Köyden kente göçü rakamlarla anlatan Tuna, 70’li yıllarda yüzde 30 olan şehir nüfusunun köyden kentlere olan göç dalgası nedeniyle bugün yüzde 92’ler seviyesine çıktığını söyledi. Tuna, çok hızlı gelişen bu süreç nedeniyle belediyelerin de bunun altından kalkamadığına dikkat çekti. Çarpık ve plansız yapılaşan alanların çıkarılan kanunlarla yeniden yapılandırıldığını vurgulayan Tuna, "Önümüzdeki süreçlerde yeni sıkıntıların oluşmaması için dikkat edilmesi gereken şeyler var. Olay sadece fiziki yapıların düzeltilmesi şeklinde düşünülmemelidir. Bunun sosyal ve ekonomik boyutlarının da ele alınması gerekir. Kentsel dönüşüm alanlarında yaşayan insanlar yok farz edilmemeli. O bölgede yaşayan insanların da hayatlarını normal şartlarda idame ettirecekleri konutlara sahip olmaları gerekir" diye konuştu.

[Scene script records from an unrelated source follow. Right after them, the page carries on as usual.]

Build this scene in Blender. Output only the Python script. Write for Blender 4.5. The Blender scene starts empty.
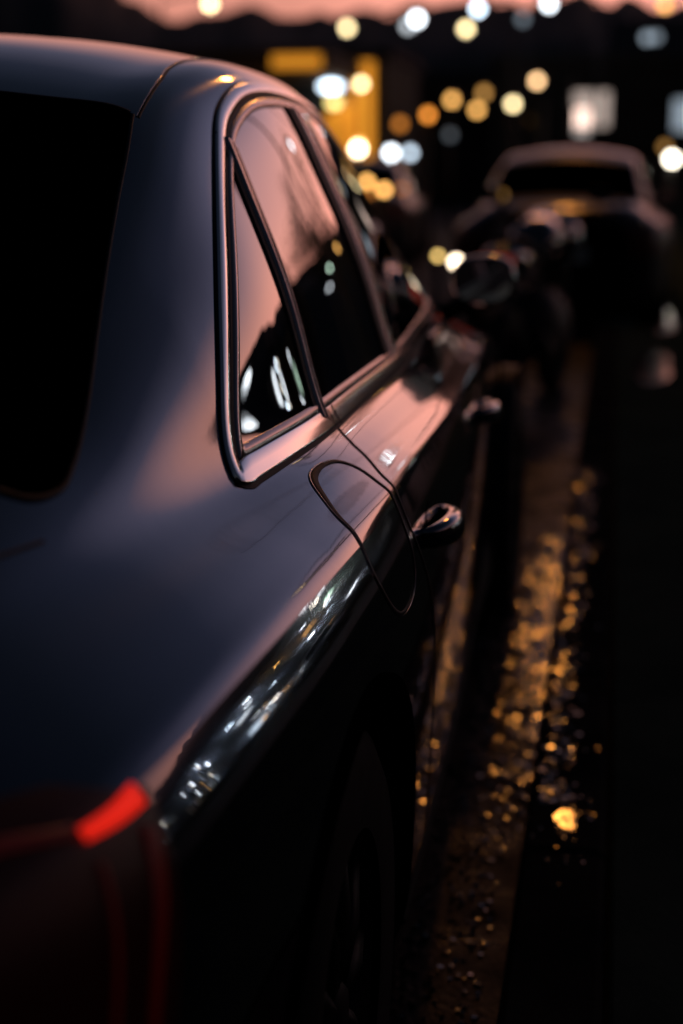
import bpy, math, random
import numpy as np
random.seed(7)
C = bpy.context.scene
COL = C.collection
# ---------------------------------------------------------------- materials
def mat(name, color, rough=.5, metal=0., coat=0., coat_rough=.02, emit=None, strength=0., ior=1.5, spec=.5):
    m = bpy.data.materials.new(name); m.use_nodes = True
    b = m.node_tree.nodes['Principled BSDF']
    b.inputs['Base Color'].default_value = (*color, 1)
    b.inputs['Roughness'].default_value = rough
    b.inputs['Metallic'].default_value = metal
    b.inputs['Coat Weight'].default_value = coat
    b.inputs['Coat Roughness'].default_value = coat_rough
    b.inputs['IOR'].default_value = ior
    b.inputs['Specular IOR Level'].default_value = spec
    if emit:
        b.inputs['Emission Color'].default_value = (*emit, 1)
        b.inputs['Emission Strength'].default_value = strength
    return m
def noisy(m, c1, c2, scale, bump=0., bscale=None, r1=None, r2=None, detail=6, dist=.01):
    """mottled base colour, roughness and relief from object-space noise"""
    nt = m.node_tree; N = nt.nodes; L = nt.links; b = N['Principled BSDF']
    tc = N.new('ShaderNodeTexCoord'); no = N.new('ShaderNodeTexNoise')
    no.inputs['Scale'].default_value = scale; no.inputs['Detail'].default_value = detail
    L.new(tc.outputs['Object'], no.inputs['Vector'])
    cr = N.new('ShaderNodeValToRGB'); cr.color_ramp.elements[0].color = (*c1, 1); cr.color_ramp.elements[1].color = (*c2, 1)
    cr.color_ramp.elements[0].position = .35; cr.color_ramp.elements[1].position = .65
    L.new(no.outputs['Fac'], cr.inputs['Fac']); L.new(cr.outputs['Color'], b.inputs['Base Color'])
    if r1 is not None:
        mr = N.new('ShaderNodeMapRange'); mr.inputs['From Min'].default_value = .35; mr.inputs['From Max'].default_value = .65
        mr.inputs['To Min'].default_value = r1; mr.inputs['To Max'].default_value = r2
        L.new(no.outputs['Fac'], mr.inputs['Value']); L.new(mr.outputs['Result'], b.inputs['Roughness'])
    if bump:
        n2 = N.new('ShaderNodeTexNoise'); n2.inputs['Scale'].default_value = bscale or scale * 6; n2.inputs['Detail'].default_value = 4
        L.new(tc.outputs['Object'], n2.inputs['Vector'])
        bp = N.new('ShaderNodeBump'); bp.inputs['Strength'].default_value = bump; bp.inputs['Distance'].default_value = dist
        L.new(n2.outputs['Fac'], bp.inputs['Height']); L.new(bp.outputs['Normal'], b.inputs['Normal'])
    return m
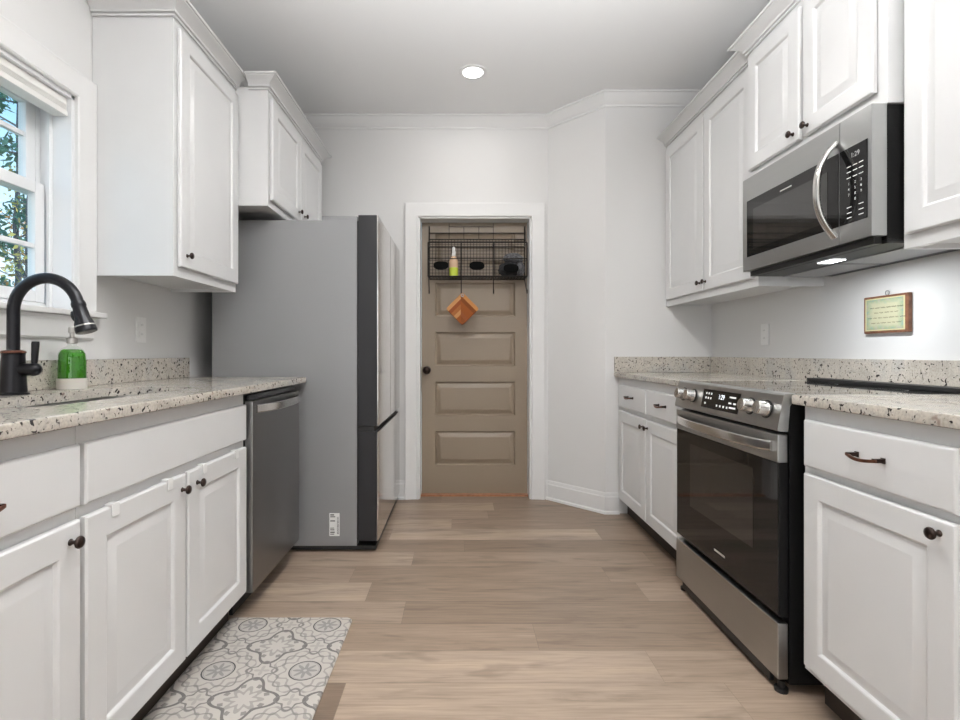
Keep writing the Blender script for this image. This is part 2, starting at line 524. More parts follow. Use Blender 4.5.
def rect(Mf, u0, u1, v0, v1, i, w): return [Mf(u0 + i, v0 + i, w), Mf(u1 - i, v0 + i, w), Mf(u1 - i, v1 - i, w), Mf(u0 + i, v1 - i, w)]

def panel_door(name, Mf, u0, u1, v0, v1, parent, m='cab', t=0.020, fr=0.068):
    b = B()
    prof = [(0.006, 0.0005), (0.006, 0.004), (0, 0.004), (0, t - 0.005), (0.004, t - 0.001), (0.008, t), (fr - 0.004, t), (fr, t - 0.002), (fr + 0.004, t - 0.0085),
            (fr + 0.011, t - 0.0085), (fr + 0.034, t - 0.0015), (fr + 0.038, t - 0.001)]
    b.loops([rect(Mf, u0, u1, v0, v1, i, w) for i, w in prof])
    return obj(name, b, m, parent, 25)

def slab_front(name, Mf, u0, u1, v0, v1, parent, m='cab', t=0.020):
    b = B()
    b.loops([rect(Mf, u0, u1, v0, v1, i, w) for i, w in [(0, 0), (0, t - 0.006), (0.003, t - 0.002), (0.008, t)]])
    return obj(name, b, m, parent, 25)

def knob(Mf, u, v, w, parent, name='knob', m='bronze', k=0.88):
    b = B()
    prof = [(0.0085, 0), (0.0085, 0.002), (0.0055, 0.005), (0.005, 0.013), (0.008, 0.017), (0.0145, 0.020), (0.0155, 0.024), (0.0130, 0.028), (0.006, 0.0305), (0.0008, 0.031)]
    b.lathe([(r * k, q * k) for r, q in prof], lambda a, c, d: Mf(u + a, v + c, w + d), 18)
    return obj(name, b, m, parent, 50)

def bar_pull(Mf, u, v, w, parent, L=0.10):
    p = obj('pull', B().strip([Mf(u - L / 2 + L * i / 12, v - 0.006 * math.sin(PI * i / 12), w + 0.024 + 0.008 * math.sin(PI * i / 12)) for i in range(13)], (0, 0, 1), 0.0042, 0.0035), 'copper', parent, 50)
    for s in (-1, 1):
        b = B()
        b.mbox(Mf, u + s * (L / 2 - 0.006) - 0.006, u + s * (L / 2 - 0.006) + 0.006, v - 0.007, v + 0.007, w, w + 0.004, 0.001)
        b.mbox(Mf, u + s * (L / 2 - 0.006) - 0.0045, u + s * (L / 2 - 0.006) + 0.0045, v - 0.005, v + 0.005, w + 0.004, w + 0.027, 0.001)
        obj('pull_foot', b, 'bronze', p, 50)
    return p

def sweep_profile(path, prof, closed_caps=True):
    """path: XY points, the profile goes out to the LEFT of travel; prof: (out, z)"""
    P2 = [Vector((p[0], p[1])) for p in path]
    n = len(P2)
    offs = []
    for i in range(n):
        ds = []
        if i > 0: ds.append((P2[i] - P2[i - 1]).normalized())
        if i < n - 1: ds.append((P2[i + 1] - P2[i]).normalized())
        ns = [Vector((-d.y, d.x)) for d in ds]
        if len(ns) == 1: offs.append(ns[0])
        else:
            mm = (ns[0] + ns[1]).normalized()
            offs.append(mm / max(0.2, mm.dot(ns[0])))
    rings = [[(P2[i].x + offs[i].x * o, P2[i].y + offs[i].y * o, z) for o, z in prof] for i in range(n)]
    b = B()
    b.loops(rings)
    return b

def text_mesh(b, s, Mf, u, v, w, size, flip=False, align='CENTER'):
    cu = bpy.data.curves.new('txt', 'FONT')
    cu.body = s; cu.size = size; cu.align_x = align; cu.align_y = 'CENTER'
    o = bpy.data.objects.new('txt', cu)
    COL.objects.link(o)
    dg = bpy.context.evaluated_depsgraph_get()
    dg.update()
    me = bpy.data.meshes.new_from_object(o.evaluated_get(dg))
    f = -1 if flip else 1
    vs = [b.bm.verts.new(Mf(u + f * q.co.x, v + q.co.y, w)) for q in me.vertices]
    for p in me.polygons:
        try: b.bm.faces.new([vs[i] for i in p.vertices])
        except ValueError: pass
    bpy.data.objects.remove(o); bpy.data.curves.remove(cu); bpy.data.meshes.remove(me)

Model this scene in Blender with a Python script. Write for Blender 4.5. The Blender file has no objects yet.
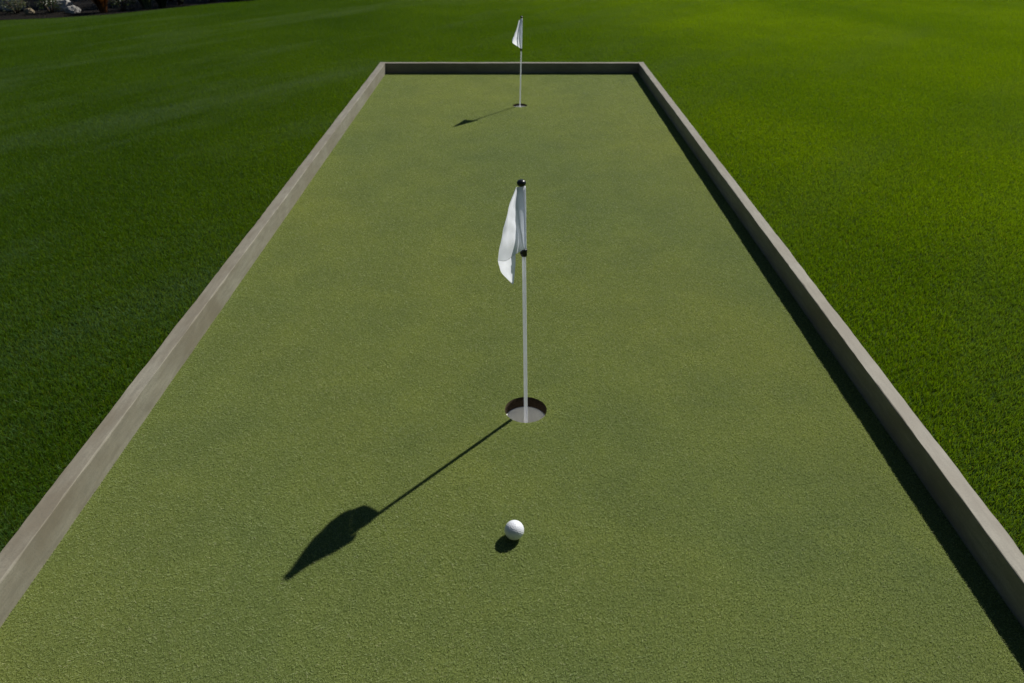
import bpy, bmesh, math, random
from mathutils import Vector, Matrix, noise
import numpy as np

R = math.radians
scene = bpy.context.scene
COL = scene.collection
rng = random.Random(7)
nr = np.random.default_rng(11)

# ------------------------------------------------------------------ sizes (metres)
CAM_H = 1.123
PITCH = 32.34
F_PX = 710.0
SUN_EL = 42.5
SUN_XY = (0.675, 0.737)            # horizontal direction towards the sun
INNER, OUTER = 0.926, 0.968        # edging boards, distance from the centre line
BOARD_H = 0.068
FAR_Y = 5.460
NEAR_Y = -1.60
LAWN_Z = 0.051
CUP1 = (0.0355, 1.4500, 0.0540)
CUP2 = (0.0500, 4.5330, 0.0450)

# ------------------------------------------------------------------ helpers
def tag(o, label=None, cat=None, group=None, kind=None):
    if label: o['label'] = label
    if cat: o['category'] = cat
    if group: o['group'] = group
    if kind: o['kind'] = kind
    return o

def empty(name, loc=(0, 0, 0), rz=0.0):
    o = bpy.data.objects.new(name, None)
    COL.objects.link(o)
    o.location = loc
    o.rotation_euler = (0, 0, rz)
    o.empty_display_size = 0.05
    return o

def obj(name, bm, mats, parent=None, smooth=True, loc=None):
    me = bpy.data.meshes.new(name)
    bmesh.ops.recalc_face_normals(bm, faces=bm.faces[:]) if bm.faces else None
    bm.to_mesh(me); bm.free()
    o = bpy.data.objects.new(name, me)
    COL.objects.link(o)
    for m in (mats if isinstance(mats, (list, tuple)) else [mats]):
        me.materials.append(m)
    if smooth:
        for p in me.polygons: p.use_smooth = True
    if parent: o.parent = parent
    if loc: o.location = loc
    return o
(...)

Kentsel dönüşümde Sincan modeli
Sincan Belediye Başkanlığı döneminde Sincan Saraycık bölgesi ile Sincan Küçük Sanayi Bölgesi’nde tüm tarafların görüşlerini alarak ortak bir proje gerçekleştirdiklerini anlatan Tuna, "Bu alanlarda yaptığımız dönüşüm çalışmalarında Ankara Üniversitesi işbirliğinde öncelikli olarak bölgedeki demografik yapıyı araştırdık. Bölgedeki hak sahipleri tespit ettik. Orada yaşayan insanların aynı yerde yaşamalarına imkan sağlayacak, yeni düzenli yapılaşmalar nasıl olmalıyı akademik çalışma yaparak projelendirdik. Projeler tamamlandığında, insanlarımız daha sağlıklı yapılarda, yine o bölgede yaşama imkanı bulacaklar. Yeni yapılaşmadan dolayı yeni nüfus da gelmiş olacak. Tabi bunların bir koordinasyon içinde düşünülerek yapılması gerekiyor" şeklinde konuştu.

"Çok yüksek binalarla şehri boğmamak gerekiyor"
Kentsel dönüşümlerin sadece binaları yenilemek, yeni yollar açmak şeklinde düşünülmesi halinde yeni sorunların devam edeceğinin altını çizen Tuna, planlama yaparken sosyal ve ekonomik boyutlarının da göz önünde bulundurulması gerektiğini söyledi. Tuna, kentsel dönüşüm projelerinin, hak sahipleri, yerel yöneticiler ve üniversiteler başta olmak üzere tüm paydaşlarla birlikte yapılmasının da önemini vurguladı. Kentsel dönüşüm projelerinde üretilecek konutların çevreye uygun ve çok yüksek olmaması gerektiğini belirten Tuna, "Çok yüksek binalarla şehri boğmamak gerekiyor. Örneğin bir binada risk var vatandaşlar yıkılmasını istiyor. Tamam bu binayı yıkayım ama müteahhit yüzde 50 vereyim, 10 katlı bina olsun yarısını alayım diyor. Şimdi buna dönüşüm denmez, bu başka bir felaketin habercisidir. Bu bir dönüşüm olmaz. Tüm bunları değerlendirerek, o çevreye uygun yapılaşmaların planlaması gerekiyor. Rant esas olmamalı" dedi.